Can we expect the same random changes in the Bible of the Month Club English versions? Most definitely. In fact, it has already happened among those modern versions that follow the ever changing Westcott-Hort, UBS type of fickle scholarship. They are working on a new bible version called the International Standard Version and now in 2010 they have the gospel of Luke finished and "updated" and it too has gone back to the original reading found in the King James Bible all along.

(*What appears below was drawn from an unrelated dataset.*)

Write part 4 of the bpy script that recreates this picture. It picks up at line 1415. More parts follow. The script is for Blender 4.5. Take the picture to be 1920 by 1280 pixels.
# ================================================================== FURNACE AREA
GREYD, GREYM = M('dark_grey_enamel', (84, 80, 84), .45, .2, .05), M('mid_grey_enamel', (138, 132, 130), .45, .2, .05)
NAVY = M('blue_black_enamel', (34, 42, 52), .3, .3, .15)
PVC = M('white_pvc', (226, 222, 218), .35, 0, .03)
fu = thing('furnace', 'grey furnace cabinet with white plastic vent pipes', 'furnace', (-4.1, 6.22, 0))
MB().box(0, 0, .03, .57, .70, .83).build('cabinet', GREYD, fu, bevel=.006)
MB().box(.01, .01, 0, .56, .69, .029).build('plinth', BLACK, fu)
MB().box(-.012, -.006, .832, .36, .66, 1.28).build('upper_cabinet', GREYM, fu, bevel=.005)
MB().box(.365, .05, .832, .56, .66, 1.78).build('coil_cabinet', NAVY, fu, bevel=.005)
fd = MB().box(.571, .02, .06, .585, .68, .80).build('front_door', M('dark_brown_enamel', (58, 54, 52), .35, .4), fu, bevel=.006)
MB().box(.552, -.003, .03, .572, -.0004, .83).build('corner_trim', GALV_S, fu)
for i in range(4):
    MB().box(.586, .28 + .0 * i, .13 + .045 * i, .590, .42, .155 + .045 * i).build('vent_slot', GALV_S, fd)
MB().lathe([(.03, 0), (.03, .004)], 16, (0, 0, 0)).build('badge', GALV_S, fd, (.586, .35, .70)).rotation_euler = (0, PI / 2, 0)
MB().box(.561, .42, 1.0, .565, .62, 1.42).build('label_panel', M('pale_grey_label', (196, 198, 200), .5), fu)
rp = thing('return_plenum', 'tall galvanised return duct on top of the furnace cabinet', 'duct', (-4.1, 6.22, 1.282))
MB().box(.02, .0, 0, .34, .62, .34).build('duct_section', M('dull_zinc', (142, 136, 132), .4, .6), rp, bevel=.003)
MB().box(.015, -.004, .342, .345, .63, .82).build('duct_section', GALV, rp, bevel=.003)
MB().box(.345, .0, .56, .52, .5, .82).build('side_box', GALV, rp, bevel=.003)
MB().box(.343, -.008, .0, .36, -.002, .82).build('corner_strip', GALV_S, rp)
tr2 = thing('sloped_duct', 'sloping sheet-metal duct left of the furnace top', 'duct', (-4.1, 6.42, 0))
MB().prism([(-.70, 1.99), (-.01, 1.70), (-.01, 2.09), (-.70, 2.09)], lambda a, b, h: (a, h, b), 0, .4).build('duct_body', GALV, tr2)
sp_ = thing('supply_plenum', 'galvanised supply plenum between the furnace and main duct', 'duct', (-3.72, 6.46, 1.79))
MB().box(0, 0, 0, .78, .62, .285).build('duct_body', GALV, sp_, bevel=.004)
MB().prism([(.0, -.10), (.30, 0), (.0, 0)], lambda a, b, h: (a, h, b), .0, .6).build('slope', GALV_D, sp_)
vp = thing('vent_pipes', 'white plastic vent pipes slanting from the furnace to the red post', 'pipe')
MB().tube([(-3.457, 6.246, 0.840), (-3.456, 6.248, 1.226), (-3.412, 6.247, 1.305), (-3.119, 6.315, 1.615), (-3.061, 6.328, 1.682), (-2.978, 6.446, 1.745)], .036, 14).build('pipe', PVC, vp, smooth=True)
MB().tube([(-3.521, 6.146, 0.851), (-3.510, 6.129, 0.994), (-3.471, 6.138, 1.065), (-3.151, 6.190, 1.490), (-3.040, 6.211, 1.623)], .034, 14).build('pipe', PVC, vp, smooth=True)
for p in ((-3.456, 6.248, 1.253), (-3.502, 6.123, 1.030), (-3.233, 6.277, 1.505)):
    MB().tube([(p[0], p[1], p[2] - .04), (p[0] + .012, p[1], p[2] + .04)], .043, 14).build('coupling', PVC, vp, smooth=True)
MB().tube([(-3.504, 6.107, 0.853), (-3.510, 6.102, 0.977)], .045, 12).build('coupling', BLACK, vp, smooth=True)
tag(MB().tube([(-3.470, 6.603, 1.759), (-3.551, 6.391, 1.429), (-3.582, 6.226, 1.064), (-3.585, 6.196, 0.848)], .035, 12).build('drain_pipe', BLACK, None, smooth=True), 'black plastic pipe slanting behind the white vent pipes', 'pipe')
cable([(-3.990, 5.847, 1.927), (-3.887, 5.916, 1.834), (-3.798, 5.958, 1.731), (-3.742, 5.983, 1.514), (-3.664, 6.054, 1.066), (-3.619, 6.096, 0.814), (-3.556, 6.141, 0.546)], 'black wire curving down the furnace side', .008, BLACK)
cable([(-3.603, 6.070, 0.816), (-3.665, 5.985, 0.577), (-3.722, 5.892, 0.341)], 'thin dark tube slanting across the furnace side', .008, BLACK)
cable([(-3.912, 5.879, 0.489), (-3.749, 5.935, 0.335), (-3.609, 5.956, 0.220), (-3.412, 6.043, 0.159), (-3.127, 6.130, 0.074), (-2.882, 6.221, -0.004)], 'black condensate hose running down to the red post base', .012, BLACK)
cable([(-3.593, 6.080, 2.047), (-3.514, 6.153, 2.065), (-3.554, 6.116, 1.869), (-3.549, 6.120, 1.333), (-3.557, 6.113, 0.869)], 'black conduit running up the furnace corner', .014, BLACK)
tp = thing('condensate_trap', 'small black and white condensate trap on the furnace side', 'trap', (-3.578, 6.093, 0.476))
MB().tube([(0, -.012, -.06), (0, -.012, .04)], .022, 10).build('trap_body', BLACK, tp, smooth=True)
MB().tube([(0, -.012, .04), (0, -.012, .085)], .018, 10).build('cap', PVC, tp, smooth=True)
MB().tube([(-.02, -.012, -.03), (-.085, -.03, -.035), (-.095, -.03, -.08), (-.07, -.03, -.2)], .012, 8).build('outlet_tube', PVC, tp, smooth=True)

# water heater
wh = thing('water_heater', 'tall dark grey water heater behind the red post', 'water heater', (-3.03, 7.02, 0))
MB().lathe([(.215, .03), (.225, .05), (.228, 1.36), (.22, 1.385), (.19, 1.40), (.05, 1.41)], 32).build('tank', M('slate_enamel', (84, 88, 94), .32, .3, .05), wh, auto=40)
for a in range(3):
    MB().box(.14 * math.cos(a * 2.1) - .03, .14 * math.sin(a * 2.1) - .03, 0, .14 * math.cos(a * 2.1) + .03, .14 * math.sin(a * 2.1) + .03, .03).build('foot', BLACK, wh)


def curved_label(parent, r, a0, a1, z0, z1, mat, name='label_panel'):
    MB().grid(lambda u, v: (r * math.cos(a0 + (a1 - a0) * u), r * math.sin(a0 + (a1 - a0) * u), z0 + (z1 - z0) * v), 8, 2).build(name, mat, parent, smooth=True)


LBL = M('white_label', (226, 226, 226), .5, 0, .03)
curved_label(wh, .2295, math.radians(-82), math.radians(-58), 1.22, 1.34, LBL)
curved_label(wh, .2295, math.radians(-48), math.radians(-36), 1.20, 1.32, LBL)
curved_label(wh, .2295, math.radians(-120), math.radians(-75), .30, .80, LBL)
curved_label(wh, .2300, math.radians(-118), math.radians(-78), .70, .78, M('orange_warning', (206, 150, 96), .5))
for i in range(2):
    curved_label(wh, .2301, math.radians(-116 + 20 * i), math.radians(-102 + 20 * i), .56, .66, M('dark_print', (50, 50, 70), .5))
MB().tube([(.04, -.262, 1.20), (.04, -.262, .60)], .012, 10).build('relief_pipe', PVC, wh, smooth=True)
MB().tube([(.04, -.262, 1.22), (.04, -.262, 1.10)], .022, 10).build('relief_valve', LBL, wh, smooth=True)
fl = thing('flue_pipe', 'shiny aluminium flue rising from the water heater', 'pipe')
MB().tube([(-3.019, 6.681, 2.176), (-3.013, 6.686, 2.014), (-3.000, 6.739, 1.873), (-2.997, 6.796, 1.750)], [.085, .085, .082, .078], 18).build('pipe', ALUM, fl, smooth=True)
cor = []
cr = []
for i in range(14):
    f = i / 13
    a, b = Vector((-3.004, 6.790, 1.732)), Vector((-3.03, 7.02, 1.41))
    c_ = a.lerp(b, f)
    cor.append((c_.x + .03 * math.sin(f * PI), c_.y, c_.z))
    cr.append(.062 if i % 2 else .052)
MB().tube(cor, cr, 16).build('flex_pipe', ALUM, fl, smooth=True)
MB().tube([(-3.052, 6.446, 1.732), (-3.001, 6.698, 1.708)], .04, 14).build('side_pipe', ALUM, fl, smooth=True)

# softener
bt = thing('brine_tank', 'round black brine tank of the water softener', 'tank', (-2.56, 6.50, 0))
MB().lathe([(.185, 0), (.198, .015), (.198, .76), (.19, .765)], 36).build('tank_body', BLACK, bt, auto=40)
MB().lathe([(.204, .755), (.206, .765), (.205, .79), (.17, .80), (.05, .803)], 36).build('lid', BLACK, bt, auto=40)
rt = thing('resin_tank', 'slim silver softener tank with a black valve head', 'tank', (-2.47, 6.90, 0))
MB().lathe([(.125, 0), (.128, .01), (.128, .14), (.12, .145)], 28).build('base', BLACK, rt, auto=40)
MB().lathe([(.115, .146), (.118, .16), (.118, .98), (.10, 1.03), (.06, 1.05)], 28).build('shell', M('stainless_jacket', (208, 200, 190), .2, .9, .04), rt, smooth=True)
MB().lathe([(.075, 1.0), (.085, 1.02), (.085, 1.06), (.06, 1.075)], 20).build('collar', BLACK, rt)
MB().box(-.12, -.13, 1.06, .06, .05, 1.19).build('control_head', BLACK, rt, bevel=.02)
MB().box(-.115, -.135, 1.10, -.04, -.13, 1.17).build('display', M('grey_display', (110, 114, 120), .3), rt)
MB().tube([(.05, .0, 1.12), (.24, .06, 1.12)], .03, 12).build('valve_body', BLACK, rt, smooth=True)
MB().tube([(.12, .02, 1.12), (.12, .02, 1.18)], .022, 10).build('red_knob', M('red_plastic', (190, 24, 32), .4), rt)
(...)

The brand new, updated according to $cholar'$ late$t finding$, I$V now reads in Luke 11:11 - "What father among you, if his son asks for bread, would give him a stone, or if he asks for a fish, would give him a snake instead of the fish?" Modern scholarship is nothing if not consistently inconsistent.
The first version the change the Greek and English text to omit the words “WILL HE GIVE HIM A STONE, OR IF HE ASK" and to change BREAD to FISH was the liberal RSV, then followed by the NASB, NRSV, NIV, ESV, Message, the Holman Standard and Wallace’s NET version.
The reading of “if a son shall ask BREAD of any of you that is a father, WILL HE GIVE HIM A STONE? OR IF HE ASK a fish, will he for a fish give him a serpent?” is found in the Majority of all manuscripts, and in such Bible translations as: Wycliffe 1395, Tyndale 1525, Coverdale 1535, Cranmer’s Bible 1539, the Bishops’ Bible 1568, the Geneva Bible 1557 - 1602, the Douay-Rheims of 1582, the King James Bible 1611, Mace N.T. 1729, Wesley’s translation of 1755, Young’s, Darby, Hebrew Names Version, World English Bible, Lamsa’s 1936 translation of the Syriac, Weymouth Version 1902, the Bible in Basic English 1961, the New Berkeley Version 1969, the NKJV 1982, the Amplified Bible 1987 (put out by the same Lockman Foundation that prints the NASB), the 1994 21st Century KJV, and the 1998 Third Millenium Bible.
Foreign language Bibles that read the same way as the King James Bible are Jerome’s Latin translation of 382 A.D., the Latin Vulgate of 405, the Sagradas Escrituras of 1569, the Spanish Reina Valera 1909, 1960, 1995 - “¿Qué padre de vosotros, si su hijo le pide pan, le dará una piedra? ¿o si pescado, en lugar de pescado, le dará una serpiente?”, the 2003 Castillian, the 2004 Reina Valera Gomez, La Biblia de las Américas 1997 (by the same Lockman Foundation), Luther’s German Bible 1545, the Italian Diodati 1649, and the New Diodati 1991, and the 1997 La Parola e Vita - “E chi è tra voi quel padre che, se il figlio gli chiede del PANE, gli dà una pietra? “, the Portuguese de Almeida, the Chinese Union Traditional, the Russian Synodal Translation 1876, the French Martin 1744, Louis Segond 1910, French Ostervald 1996 - “Qui est le père d'entre vous, qui donne à son fils une pierre, lorsqu'il lui demande du PAIN?”, the Modern Greek used throughout the whole world in the Greek Orthodox churches and the Modern Hebrew New Testament.
So if you are trusting the modern "bibles" to give you the complete truth of God, you are getting a stone instead of the bread of God.